High U.S. unemployment keeps pushing up the rate of mortgage delinquencies, which could in turn drive personal bankruptcies and home foreclosures, according to Equifax Inc, the credit reporting company.

Among U.S. homeowners with mortgages, a record 7.58 percent were at least 30 days late on payments in August, up from 7.32 percent in July, according to the data obtained exclusively by Reuters.

August marked the fourth consecutive monthly increase in delinquencies, and the report showed an accelerating pace. By comparison, 4.89 percent of mortgages were 30 days past due in August 2008, while in August 2007, the rate was 3.44 percent, Equifax data showed.

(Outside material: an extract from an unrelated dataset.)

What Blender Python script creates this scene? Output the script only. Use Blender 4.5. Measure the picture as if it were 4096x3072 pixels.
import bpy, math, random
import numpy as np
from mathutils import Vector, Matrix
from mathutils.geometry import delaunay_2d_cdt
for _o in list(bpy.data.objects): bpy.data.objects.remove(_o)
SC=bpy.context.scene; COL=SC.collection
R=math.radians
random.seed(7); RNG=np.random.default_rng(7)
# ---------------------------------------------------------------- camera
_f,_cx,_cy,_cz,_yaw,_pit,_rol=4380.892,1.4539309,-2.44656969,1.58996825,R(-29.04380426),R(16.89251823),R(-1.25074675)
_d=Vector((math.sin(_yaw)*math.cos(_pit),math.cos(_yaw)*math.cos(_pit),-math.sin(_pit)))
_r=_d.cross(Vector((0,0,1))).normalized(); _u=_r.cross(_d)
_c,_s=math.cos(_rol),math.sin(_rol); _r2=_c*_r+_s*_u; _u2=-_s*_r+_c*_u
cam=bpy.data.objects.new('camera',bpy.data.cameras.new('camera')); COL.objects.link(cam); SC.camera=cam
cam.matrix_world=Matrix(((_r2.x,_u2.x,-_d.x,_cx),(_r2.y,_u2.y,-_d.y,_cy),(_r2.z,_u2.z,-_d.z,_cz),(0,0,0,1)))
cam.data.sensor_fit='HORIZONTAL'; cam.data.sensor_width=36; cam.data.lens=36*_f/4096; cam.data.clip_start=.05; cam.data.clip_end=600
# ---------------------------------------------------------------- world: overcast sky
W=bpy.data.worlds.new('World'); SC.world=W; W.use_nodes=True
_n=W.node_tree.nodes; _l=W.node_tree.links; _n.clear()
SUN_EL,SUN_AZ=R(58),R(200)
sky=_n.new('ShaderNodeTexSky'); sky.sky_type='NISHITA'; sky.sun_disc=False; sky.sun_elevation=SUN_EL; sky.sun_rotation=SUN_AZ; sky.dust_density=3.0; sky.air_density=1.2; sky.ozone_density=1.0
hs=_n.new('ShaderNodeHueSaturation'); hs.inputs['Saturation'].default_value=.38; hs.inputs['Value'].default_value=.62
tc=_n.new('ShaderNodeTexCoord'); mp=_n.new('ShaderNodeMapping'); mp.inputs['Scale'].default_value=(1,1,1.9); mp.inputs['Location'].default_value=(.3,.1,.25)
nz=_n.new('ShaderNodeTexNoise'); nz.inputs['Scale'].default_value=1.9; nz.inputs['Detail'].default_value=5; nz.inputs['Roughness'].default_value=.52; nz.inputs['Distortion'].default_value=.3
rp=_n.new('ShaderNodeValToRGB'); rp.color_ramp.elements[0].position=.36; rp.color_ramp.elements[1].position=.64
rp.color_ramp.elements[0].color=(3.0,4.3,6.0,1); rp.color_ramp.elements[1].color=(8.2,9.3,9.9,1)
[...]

The rate of subprime mortgage delinquencies now tops 41 percent, up from about 39 percent in each of the prior five months.

August bankruptcy filings were up 32 percent from a year earlier, compared with a 35 percent year-over-year increase in July.

The proportion of credit card accounts at least 60 days past due was down in August for the third straight month, while subprime card delinquencies also fell.

However, that improvement in delinquency rates partly reflects risk-aversion among issuers, which have cut the number of cards by 82 million, or 19 percent, over the past year, while slashing credit limits by $721 billion, to about $3.6 trillion.

The number of new cards being issued is down even more dramatically. In June, 2.6 million new cards were issued, compared with 4.7 million a year earlier.